La cliente non sollecita l’avvocato? Il peggio è suo: le attività del mandato si prescrivono e addio ad ogni risarcimento.

La prescrizione matura se la cliente non sollecita l’avvocato nel compimento delle attività per cui è attribuito il mandato.
Lo ha disposto la Corte di Cassazione, III sezione civile, nella sentenza n. 25613/2015 che ha rigettato il ricorso di una donna contro il proprio avvocato.
La donna assumeva di avere diritto al risarcimento dei danni a causa dell’assoluta inerzia del professionista, in ordine al mandato conferitogli, nel procedere ad azione esecutiva per il recupero di una somma che taluni erano stati condannati a pagare alla ricorrente a titolo di provvisionale in forza di statuizione del giudice penale.
I giudici di merito, nel rigettare l’istanza, avevano accolto l’eccezione di prescrizione, considerando che l’ultima prestazione professionale dell’avvocato era individuabile alla data del 29.10.1986 (di scadenza del precetto notificato in data 29.07.1980), mentre la prima richiesta risarcitoria risaliva al febbraio 1993, dunque a prescrizione decennale sicuramente decorsa.
Ciò valeva anche volendo considerare il valore interruttivo della lettera inviata all’avvocato il 07.04.1992 e spostando in avanti il dies a quo, aggiungendo al primo giorno utile per eseguire il pignoramento un ulteriore anno, durante il quale cliente avrebbe potuto ragionevolmente interessarsi della propria pratica e sollecitarla.

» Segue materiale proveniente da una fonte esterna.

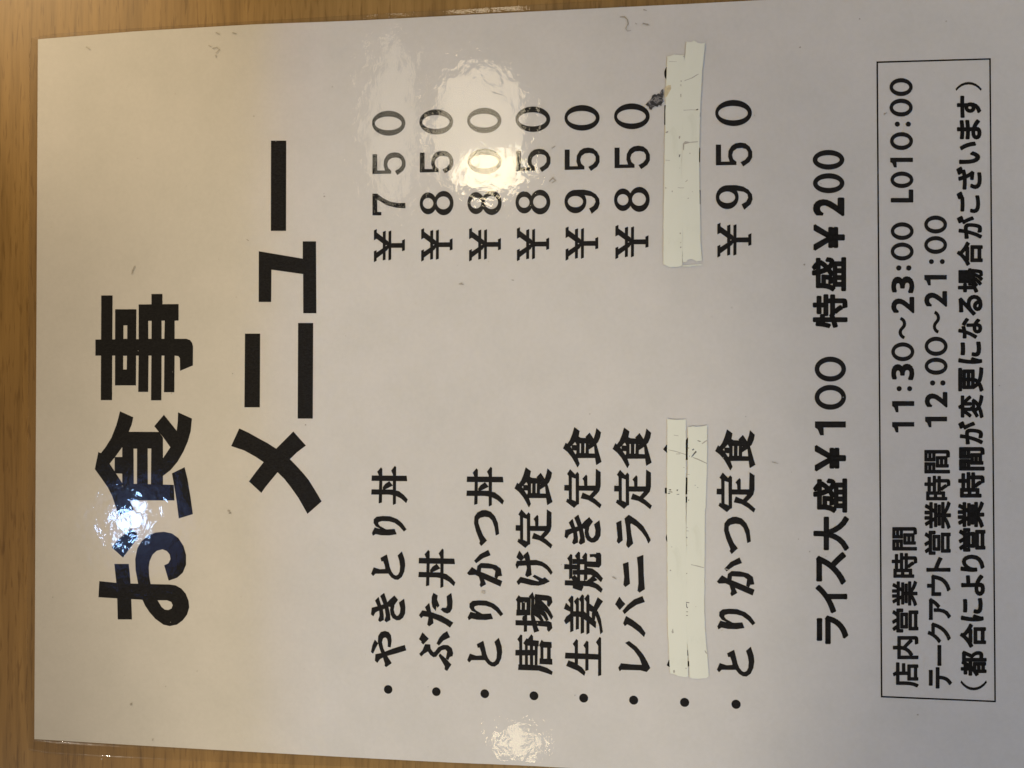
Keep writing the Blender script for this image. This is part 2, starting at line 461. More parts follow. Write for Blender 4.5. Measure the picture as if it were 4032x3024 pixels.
glyph('バ', c, """
92 877 112 905 75 965 55 942
115 910 143 940 95 992 78 970
305 870 325 920 250 945 190 985 140 1030 124 1005 170 950 230 900
155 1055 220 1095 290 1150 332 1210 320 1243 270 1195 210 1150 165 1125 143 1142 130 1120
""")
glyph('レ', c, "108 1495 200 1505 305 1510 280 1440 230 1370 150 1303 180 1287 250 1340 310 1410 350 1480 376 1535 345 1570 290 1555 110 1550 95 1562 85 1535")
c = crop(2200, 380, 3.190)
glyph('0', c, shapes=[[ellipse(293, 275, 218, 158), ellipse(288, 277, 180, 91)]])
glyph('5', c, "78 675 135 675 135 885 245 885 225 820 230 750 265 690 310 660 370 650 430 660 480 700 510 760 510 830 480 885 405 938 375 890 430 860 465 815 465 760 440 725 390 712 330 718 285 750 268 800 280 850 320 885 320 920 78 925")
glyph('9', c, shapes=[[ellipse(210, 1324, 135, 144), ellipse(210, 1325, 98, 73)],
    [pairs(nums("190 1183 250 1178 320 1178 400 1195 465 1235 505 1290 512 1350 490 1410 415 1475 385 1412 440 1380 465 1330 455 1285 410 1255 330 1243 290 1250"))]])
c = crop(2390, 380, 2.439)
glyph('8', c, shapes=[[ellipse(153, 995, 84, 106), ellipse(152, 995, 55, 55)], [ellipse(310, 992, 97, 118), ellipse(306, 990, 68, 65)]])
glyph('¥', c, """
215 1378 375 1376 375 1420 215 1420
370 1350 396 1338 396 1445 370 1453
100 1265 225 1358 235 1400 190 1390 100 1325
82 1250 108 1238 108 1330 82 1345
100 1475 215 1400 235 1415 215 1445 100 1530
82 1458 106 1447 106 1550 82 1563
173 1265 200 1255 198 1538 173 1545
232 1262 257 1252 256 1535 231 1545
""")
c = crop(1440, 400, 2.590)
glyph('7', c, "75 945 120 945 180 990 250 1025 330 1040 407 1040 407 1090 320 1085 220 1060 120 1000 120 1130 162 1132 162 1162 75 1162")

# ------------------------------------------------------------------ the table
tb = []
x0, x1, y0, y1, zt = -0.42, 0.42, -0.36, 0.36, 0.03
tv = [(x0, y0, 0), (x1, y0, 0), (x1, y1, 0), (x0, y1, 0), (x0, y0, -zt), (x1, y0, -zt), (x1, y1, -zt), (x0, y1, -zt)]
table = link_mesh('table_surface', tv, [(0, 1, 2, 3), (7, 6, 5, 4), (0, 4, 5, 1), (1, 5, 6, 2), (2, 6, 7, 3), (3, 7, 4, 0)], WOOD)
tag(table, 'honey brown wood grain table top under the menu', None, kind='structure')

# ------------------------------------------------------------------ the laminated menu: paper, film, lettering
menu = bpy.data.objects.new('laminated_menu', None); COL.objects.link(menu)
menu.empty_display_size = 0.05
tag(menu, 'white laminated paper menu with black printed lettering lying on the wooden table', 'menu')

def resample(pts, n):
    d = [0]
    for a, b in zip(pts, pts[1:]): d.append(d[-1] + (Vector(b[:2]) - Vector(a[:2])).length)
    out = []
    for i in range(n):
        t = d[-1] * i / (n - 1)
        k = 0
        while k < len(d) - 2 and d[k + 1] < t: k += 1
        u = (t - d[k]) / max(1e-9, d[k + 1] - d[k])
        a, b = pts[k], pts[k + 1]
        out.append((a[0] + (b[0] - a[0]) * u, a[1] + (b[1] - a[1]) * u))
    return out

ptop = [at(*p) for p in ((153, 157), (547, 125), (1002, 98.4), (1400, 84), (2080, 49), (2700, 18.5), (3061, 0))]
pbot = [at(*p) for p in ((139, 2908), (420, 2925), (850, 2950), (1300, 2975), (1775, 3000), (2080, 3012))]
xr = ptop[0].x + 0.297
ptop.append(Vector((xr, ptop[-1].y + 0.0001, 0))); pbot.append(Vector((xr, pbot[-1].y - 0.0008, 0)))
NE = 40
def outline(top, bot):
    """counter-clockwise from top right: top edge leftwards, left edge down, bottom edge, right edge up"""
    t = resample(top[::-1], NE); l = resample([top[0], bot[0]], NE); b = resample(bot, NE); r = resample([bot[-1], top[-1]], NE)
    return t[:-1] + l[:-1] + b[:-1] + r[:-1]
pl = outline(ptop, pbot)
n = len(pl)
v = [(x, y, Z_PAPER) for x, y in pl] + [(x, y, Z_PAPER - 0.00012) for x, y in pl]
f = [tuple(range(n)), tuple(range(2 * n - 1, n - 1, -1))] + [(i, n + i, n + (i + 1) % n, (i + 1) % n) for i in range(n)]
link_mesh('paper', v, f, PAPER, menu)

ftop = [at(*p) for p in ((119, 143), (400, 121), (800, 97), (1400, 62), (1900, 33), (2300, 9))]
fbot = [at(*p) for p in ((107, 2958), (362, 2975.6), (800, 2995.5), (1400, 3016))]
ftop.append(Vector((xr + 0.004, ftop[-1].y + 0.0006, 0))); fbot.append(Vector((xr + 0.004, fbot[-1].y - 0.0012, 0)))
fl = outline(ftop, fbot)
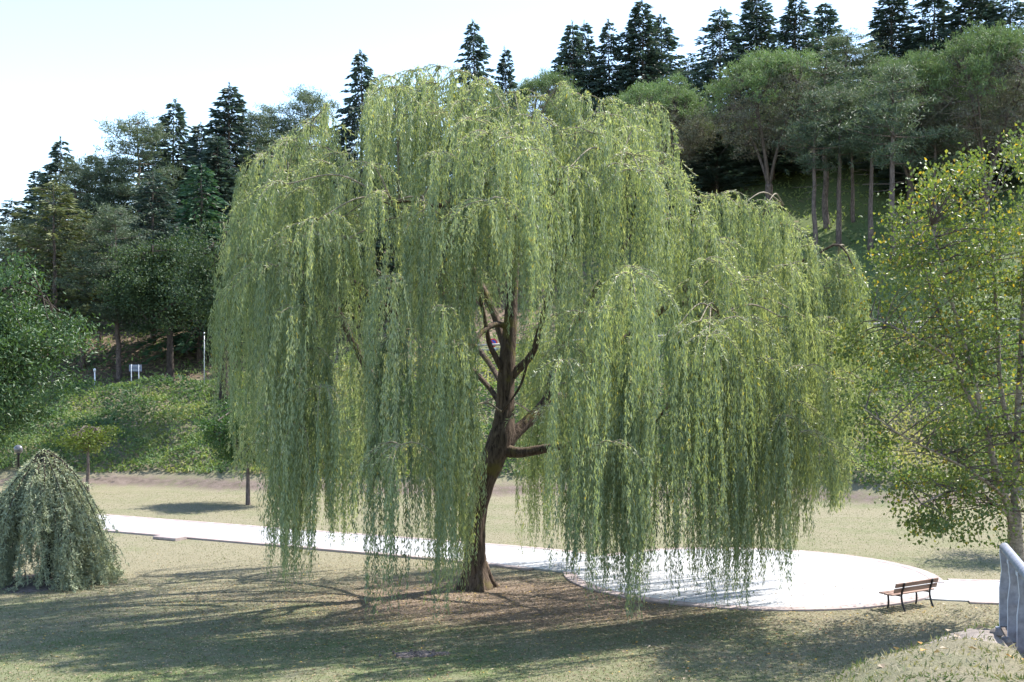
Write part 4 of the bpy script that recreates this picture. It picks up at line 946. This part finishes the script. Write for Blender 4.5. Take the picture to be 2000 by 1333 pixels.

In disparte la Corte di appello ha precisato, che, in ogni caso, l’azione era anche infondata dal momento che l’omissione del pignoramento non aveva comportato alcun danno alla ricorrente per essere risultati i debitori insolventi e perché nessun compenso o fondo spese risultava essere stato versato per l’esecuzione del mandato.
Al riguardo parte ricorrente deduce che la “prescrizione comincia a decorrere non già dalla cessazione del rapporto professionale, ma dal momento in cui ilcliente è stato posto in grado di conoscere le lamentate inadempienze“, pertanto l’onere della prova di tale data sarebbe stato a carico della controparte che aveva eccepito la prescrizione.
Gli Ermellini, chiariscono che il danno si manifesta all’esterno quando diviene “oggettivamente percepibile e riconoscibile” anche in relazione alla sua rilevanza giuridica.
Tuttavia, “il suddetto principio in tema di exordium praescriptionis non apre la strada ad una rilevanza della mera conoscibilità soggettiva del soggetto leso e che l’indagine, circa l’evolversi nel tempo delle conseguenze del fatto illecito o dell’inadempimento, deve essere ancorata a rigorosi dati obiettivi, valutando, alla luce della ordinaria diligenza esigibile, la condotta del danneggiato nell’acquisire informazioni per risalire alla causa del danno e nel manifestare istanze di reintegrazione della lesione subita“.
La decisione impugnata, in aderenza a tali principi, “non ha affatto assunto come dies a quo della prescrizione la data dell’inadempimento del mandato professionale, ma ha considerato un ulteriore lasso temporale, individuato nel decorso di un anno da quello in cui avrebbe potuto essere (e non venne) intrapresa l’azione esecutiva per cui era stato conferito il mandato“.
La donna lamenta anche che il giudice del gravame avrebbe sorvolato sulla domanda risarcitoria, riproposta con l’atto di appello, nei confronti dell’avvocato anche circa l’inerzia tenuta dal professionista nell’attivare l’azione di responsabilità extracontruattuale nei confronti della compagnia di assicurazione della vettura condotta dai responsabili ai sensi della L. n. 990/1969.
In realtà, tale motivo “si rivela privo di correlazione con le ragioni della decisione” poiché i giudici di appello hanno escluso anche la fondatezza del merito della pretesa risarcitoria, precisando che il mandato professionale era stato conferito solo per recuperare il credito dai due debitori, risultati insolventi.
Ciò dimostra che le deduzioni della ricorrente non erano rimaste ignorante, essendo stato “inequivocabilmente escluso che l’azione risarcitoria non attuata costituisse oggetto del mandato professionale, ritenendo che l’eventuale danno avrebbe potuto prefigurarsi solo rispetto al mancato esercizio dell’azione esecutiva nei confronti” dei due debitori, peraltro insolventi.
Rammentano, in conclusione, gli Ermellini che, “nel caso in cui la decisione impugnata sia fondata su una
pluralità di ragioni, tra di loro distinte e tutte autonomamente sufficienti a sorreggerla sul piano logico-giuridico, è necessario, affinché si giunga alla cassazione della pronuncia, che il ricorso si rivolga contro ciascuna di queste, in quanto, in caso contrario, le ragioni non censurate sortirebbero l’effetto di mantenere ferma la decisione basata su di esse“.